Le XVIIIe siècle va néanmoins ouvrir des horizons nouveaux grâce à l’éclosion d’écoles artistiques comme celles de Salvador, de São Luis do Maranhão, de Rio de Janeiro ou de Pernambuco. Des peintres et sculpteurs commencent à se faire un nom qui restera dans l’Histoire. Félix Pereira Guimarães, Manoel da Silva Amorim, Mestre Valentim ou Bernardo da Silva. Mais celui qui représente au plus haut ce mouvement baroque reste incontestablement l’architecte et sculpteur Aleijadhino qui à activement participé à l’embelissement des villes coloniales du Minas Gerais. Auteur de la remarquable église du Tiers-Ordre de Saint-François à Ouro Preto, il signe son chef-d’œuvre avec les Douze Prophètes du sanctuaire de Bom Jesus de Matosinhos à Congonhas.

Parallèlement à la peinture, le modelage de l’or est largement utilisé dans cet art fortement influencé par la religiosité. Les colons ont conquis ces terres nouvelles dans une volonté expansionniste, mais aussi d’approvisionnement en matières premières, absentes de la vieille Europe : épices, bois précieux et naturellement or. L’emploi massif de ce métal noble dans la décoration ostentatoire des retables et autels des églises témoigne de ce désir profond d’affirmer la puissance infinie de l’empire portugais, notamment chez les Franciscains (les jésuites étant plus austères). On retrouve – entre autres – ce côté somptuaire dans l’église de São Francisco de Salvador, dans la chapelle d’or de Recife ou encore dans la cathédrale de São Luís do Maranhão.

Peinture de la première messe au Brésil par Victor Mereilles.

Néo-classicisme académique et romantisme révolutionnaire au Brésil

 

Le néo-classicisme, ou art académique, est un premier pas timide vers l’ouverture aux autres formes d’art que celle édictée durant la longue époque du baroque. Il doit principalement à la venue en 1816 d’une mission artistique française qui va coïncider avec la création de plusieurs fondations, dont l’Académie impériale des beaux-arts de Rio de Janeiro où seront formé des générations d’artistes et enseignants.

L’indépendance du Brésil en 1822 offre l’impulsion rêvée par les nouvelles instances dirigeantes pour glorifier le nouvel état à travers un art idéaliste et exalté. Néanmoins, ce courant nouveau est vite ressenti par beaucoup comme un carcan oppressant, et il doit céder sa place dès la deuxième moitié du XIXe siècle à un romantisme plus fantastique, plus échevelé, inspiré en cela par ce qui se fait en France. La peinture et la sculpture ne sont pas les seules à être fortement imprégnées de ce souffle nouveau : la musique et la littérature absorbent également ce courant novateur.
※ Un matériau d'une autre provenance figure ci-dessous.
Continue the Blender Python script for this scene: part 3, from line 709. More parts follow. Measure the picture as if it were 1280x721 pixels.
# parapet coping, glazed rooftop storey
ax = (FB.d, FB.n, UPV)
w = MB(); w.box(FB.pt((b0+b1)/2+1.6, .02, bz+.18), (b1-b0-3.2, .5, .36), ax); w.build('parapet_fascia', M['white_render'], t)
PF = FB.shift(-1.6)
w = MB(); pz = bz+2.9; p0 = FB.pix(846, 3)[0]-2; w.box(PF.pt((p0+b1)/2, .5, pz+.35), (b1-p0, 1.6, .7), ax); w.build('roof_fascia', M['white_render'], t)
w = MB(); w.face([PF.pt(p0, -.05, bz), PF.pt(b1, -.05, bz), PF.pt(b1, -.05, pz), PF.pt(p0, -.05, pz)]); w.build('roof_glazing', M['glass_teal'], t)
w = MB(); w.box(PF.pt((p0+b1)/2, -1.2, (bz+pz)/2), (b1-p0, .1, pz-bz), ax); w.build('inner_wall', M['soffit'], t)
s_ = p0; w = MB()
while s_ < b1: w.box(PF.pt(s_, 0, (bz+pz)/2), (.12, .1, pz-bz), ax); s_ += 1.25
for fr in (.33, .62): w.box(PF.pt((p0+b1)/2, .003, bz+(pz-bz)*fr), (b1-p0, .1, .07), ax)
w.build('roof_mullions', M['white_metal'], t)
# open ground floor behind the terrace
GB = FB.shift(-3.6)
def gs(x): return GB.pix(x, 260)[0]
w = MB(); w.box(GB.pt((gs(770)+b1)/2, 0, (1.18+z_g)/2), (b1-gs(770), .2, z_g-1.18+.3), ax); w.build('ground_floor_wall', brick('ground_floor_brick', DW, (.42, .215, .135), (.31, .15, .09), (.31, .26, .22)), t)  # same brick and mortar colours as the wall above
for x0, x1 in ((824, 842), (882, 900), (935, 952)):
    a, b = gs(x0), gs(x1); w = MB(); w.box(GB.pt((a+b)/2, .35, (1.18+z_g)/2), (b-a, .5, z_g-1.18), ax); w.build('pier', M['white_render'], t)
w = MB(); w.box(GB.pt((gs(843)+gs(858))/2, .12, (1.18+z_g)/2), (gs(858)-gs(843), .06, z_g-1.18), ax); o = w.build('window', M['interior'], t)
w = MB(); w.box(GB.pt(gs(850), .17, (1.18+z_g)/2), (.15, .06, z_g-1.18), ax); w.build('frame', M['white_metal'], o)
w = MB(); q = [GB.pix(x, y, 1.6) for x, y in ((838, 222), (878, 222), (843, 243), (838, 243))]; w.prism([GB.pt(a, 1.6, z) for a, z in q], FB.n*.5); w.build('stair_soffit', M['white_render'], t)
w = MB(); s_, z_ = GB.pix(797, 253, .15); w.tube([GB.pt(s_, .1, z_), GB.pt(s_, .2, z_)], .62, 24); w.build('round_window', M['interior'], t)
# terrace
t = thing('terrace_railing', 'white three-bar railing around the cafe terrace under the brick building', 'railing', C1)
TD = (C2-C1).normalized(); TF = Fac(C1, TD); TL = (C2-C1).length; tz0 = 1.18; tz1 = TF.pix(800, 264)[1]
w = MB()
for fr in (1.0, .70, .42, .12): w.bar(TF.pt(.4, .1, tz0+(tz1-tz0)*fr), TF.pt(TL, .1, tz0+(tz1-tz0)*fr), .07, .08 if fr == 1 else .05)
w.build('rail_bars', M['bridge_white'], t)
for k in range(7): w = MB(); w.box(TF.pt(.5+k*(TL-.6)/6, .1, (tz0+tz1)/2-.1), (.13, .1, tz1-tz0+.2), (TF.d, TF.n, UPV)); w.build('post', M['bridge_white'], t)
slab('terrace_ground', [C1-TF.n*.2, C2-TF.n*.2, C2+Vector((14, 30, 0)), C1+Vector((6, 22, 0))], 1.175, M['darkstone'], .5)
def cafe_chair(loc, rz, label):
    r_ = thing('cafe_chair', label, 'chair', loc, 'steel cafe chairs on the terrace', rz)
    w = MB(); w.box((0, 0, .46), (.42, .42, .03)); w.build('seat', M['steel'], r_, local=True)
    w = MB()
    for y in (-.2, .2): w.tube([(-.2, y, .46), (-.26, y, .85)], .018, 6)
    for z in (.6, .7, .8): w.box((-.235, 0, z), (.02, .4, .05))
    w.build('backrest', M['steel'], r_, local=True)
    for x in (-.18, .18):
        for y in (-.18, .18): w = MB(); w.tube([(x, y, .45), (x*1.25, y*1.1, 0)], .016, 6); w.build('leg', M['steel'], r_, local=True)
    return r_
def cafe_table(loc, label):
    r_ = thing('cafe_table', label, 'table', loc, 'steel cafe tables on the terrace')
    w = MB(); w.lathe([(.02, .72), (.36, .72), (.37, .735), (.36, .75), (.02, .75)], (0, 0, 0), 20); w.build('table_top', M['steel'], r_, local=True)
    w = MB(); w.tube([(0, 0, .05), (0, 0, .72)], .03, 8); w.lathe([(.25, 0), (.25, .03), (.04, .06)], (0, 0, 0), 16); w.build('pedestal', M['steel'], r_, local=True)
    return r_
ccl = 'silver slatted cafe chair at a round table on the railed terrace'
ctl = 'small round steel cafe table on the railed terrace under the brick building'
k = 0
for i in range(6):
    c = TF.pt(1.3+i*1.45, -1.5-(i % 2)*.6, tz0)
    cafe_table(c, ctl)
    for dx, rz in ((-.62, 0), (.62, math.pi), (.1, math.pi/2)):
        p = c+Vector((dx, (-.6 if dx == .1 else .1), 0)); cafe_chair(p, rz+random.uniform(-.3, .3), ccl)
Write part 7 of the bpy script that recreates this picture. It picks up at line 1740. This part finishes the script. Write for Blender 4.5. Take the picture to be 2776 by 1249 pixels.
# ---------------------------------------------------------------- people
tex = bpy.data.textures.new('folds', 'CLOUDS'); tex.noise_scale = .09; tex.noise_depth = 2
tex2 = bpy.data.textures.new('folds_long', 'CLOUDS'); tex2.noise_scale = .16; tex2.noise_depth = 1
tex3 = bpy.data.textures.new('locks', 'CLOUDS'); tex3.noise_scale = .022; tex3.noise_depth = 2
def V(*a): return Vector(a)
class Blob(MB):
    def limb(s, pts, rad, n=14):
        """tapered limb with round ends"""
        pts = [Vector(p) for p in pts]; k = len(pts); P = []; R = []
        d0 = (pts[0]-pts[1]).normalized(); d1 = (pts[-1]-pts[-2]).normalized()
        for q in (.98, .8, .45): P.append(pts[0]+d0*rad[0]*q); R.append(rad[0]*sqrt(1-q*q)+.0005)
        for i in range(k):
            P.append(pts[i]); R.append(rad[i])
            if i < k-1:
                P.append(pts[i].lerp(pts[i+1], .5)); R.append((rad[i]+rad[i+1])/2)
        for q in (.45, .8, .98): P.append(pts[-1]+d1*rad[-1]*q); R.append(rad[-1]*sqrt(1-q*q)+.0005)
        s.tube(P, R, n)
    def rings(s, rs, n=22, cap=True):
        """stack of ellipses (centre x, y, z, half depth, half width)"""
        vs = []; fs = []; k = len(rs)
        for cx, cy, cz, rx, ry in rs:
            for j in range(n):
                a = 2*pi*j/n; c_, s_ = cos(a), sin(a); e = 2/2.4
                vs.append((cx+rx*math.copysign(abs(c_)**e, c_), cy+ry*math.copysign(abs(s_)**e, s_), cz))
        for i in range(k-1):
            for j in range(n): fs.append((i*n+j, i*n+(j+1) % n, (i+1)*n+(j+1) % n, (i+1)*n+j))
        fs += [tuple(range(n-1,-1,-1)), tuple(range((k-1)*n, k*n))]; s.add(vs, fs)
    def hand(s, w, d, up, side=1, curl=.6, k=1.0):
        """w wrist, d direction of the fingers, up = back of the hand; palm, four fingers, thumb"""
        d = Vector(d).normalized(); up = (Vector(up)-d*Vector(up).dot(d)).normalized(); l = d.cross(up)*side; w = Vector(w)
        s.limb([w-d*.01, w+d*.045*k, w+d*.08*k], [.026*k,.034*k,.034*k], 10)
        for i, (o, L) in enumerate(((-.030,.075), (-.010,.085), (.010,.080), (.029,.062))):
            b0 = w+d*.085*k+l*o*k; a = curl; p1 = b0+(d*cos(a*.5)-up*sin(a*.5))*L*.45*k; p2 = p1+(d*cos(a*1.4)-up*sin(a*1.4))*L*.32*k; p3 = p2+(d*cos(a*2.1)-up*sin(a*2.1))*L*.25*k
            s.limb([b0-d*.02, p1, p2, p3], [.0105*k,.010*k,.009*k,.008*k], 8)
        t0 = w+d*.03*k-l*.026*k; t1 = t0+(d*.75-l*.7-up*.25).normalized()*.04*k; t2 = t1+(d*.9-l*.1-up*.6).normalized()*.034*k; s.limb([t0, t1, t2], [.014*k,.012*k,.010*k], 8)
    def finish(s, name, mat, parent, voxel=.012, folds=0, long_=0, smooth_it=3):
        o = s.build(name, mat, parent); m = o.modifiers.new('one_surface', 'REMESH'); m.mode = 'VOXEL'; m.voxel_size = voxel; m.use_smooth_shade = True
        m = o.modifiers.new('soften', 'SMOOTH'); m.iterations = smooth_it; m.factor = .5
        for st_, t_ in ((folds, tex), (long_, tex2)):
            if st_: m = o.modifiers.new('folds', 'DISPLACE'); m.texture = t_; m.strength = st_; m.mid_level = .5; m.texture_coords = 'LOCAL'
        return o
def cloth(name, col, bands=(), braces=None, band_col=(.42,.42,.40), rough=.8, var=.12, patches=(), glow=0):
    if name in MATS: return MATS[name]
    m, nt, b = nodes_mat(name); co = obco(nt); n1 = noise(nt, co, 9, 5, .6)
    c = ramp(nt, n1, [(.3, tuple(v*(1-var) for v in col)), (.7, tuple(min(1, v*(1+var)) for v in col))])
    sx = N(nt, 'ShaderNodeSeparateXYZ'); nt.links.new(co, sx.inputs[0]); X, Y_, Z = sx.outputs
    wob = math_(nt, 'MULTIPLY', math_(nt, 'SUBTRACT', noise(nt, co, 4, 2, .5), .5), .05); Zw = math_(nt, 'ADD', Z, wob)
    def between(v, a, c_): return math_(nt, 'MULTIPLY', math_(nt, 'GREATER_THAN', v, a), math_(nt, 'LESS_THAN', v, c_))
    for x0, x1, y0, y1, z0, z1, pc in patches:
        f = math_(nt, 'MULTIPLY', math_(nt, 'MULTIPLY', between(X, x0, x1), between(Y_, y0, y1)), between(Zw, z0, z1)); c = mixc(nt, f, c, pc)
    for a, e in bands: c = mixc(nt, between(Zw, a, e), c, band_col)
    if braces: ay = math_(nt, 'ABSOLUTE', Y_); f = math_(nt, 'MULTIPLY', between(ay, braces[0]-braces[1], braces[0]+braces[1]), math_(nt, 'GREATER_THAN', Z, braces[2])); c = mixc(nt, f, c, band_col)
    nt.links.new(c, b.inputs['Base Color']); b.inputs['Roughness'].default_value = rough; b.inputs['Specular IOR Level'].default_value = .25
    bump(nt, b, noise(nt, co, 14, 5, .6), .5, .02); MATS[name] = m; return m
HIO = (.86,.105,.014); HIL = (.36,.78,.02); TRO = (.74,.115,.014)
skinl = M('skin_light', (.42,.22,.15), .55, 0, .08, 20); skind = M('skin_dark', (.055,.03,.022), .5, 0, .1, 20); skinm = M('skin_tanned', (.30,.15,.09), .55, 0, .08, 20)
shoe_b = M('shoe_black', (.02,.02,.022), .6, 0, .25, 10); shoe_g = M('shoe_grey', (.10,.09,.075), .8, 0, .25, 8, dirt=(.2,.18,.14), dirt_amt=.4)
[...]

Au nationalisme déjà exacerbé dans le mouvement néo-classique viennent s’ajouter deux notions là-encore importées de la vieille Europe en ébullition intellectuelle : l’individualisme et surtout la culpabilité, incarnée au Brésil par l’indianisme.

Les artistes romantiques sont les premiers à ne plus considérer les indiens colonisés comme des « barbares de catégorie inférieure ». C’est aussi un moyen pour eux de se démarquer fondamentalement d’un néo-classicisme poussiéreux. Aux peintres brésiliens représentatifs de ce mouvement comme Manoel de Araújo, Victor Meirelles, Pedro Américo ou Rodolfo Amoedo, se joignent toute une génération de jeunes explorateurs artistes venus de l’ancien monde et fascinés par la beauté de cette « terra nova ».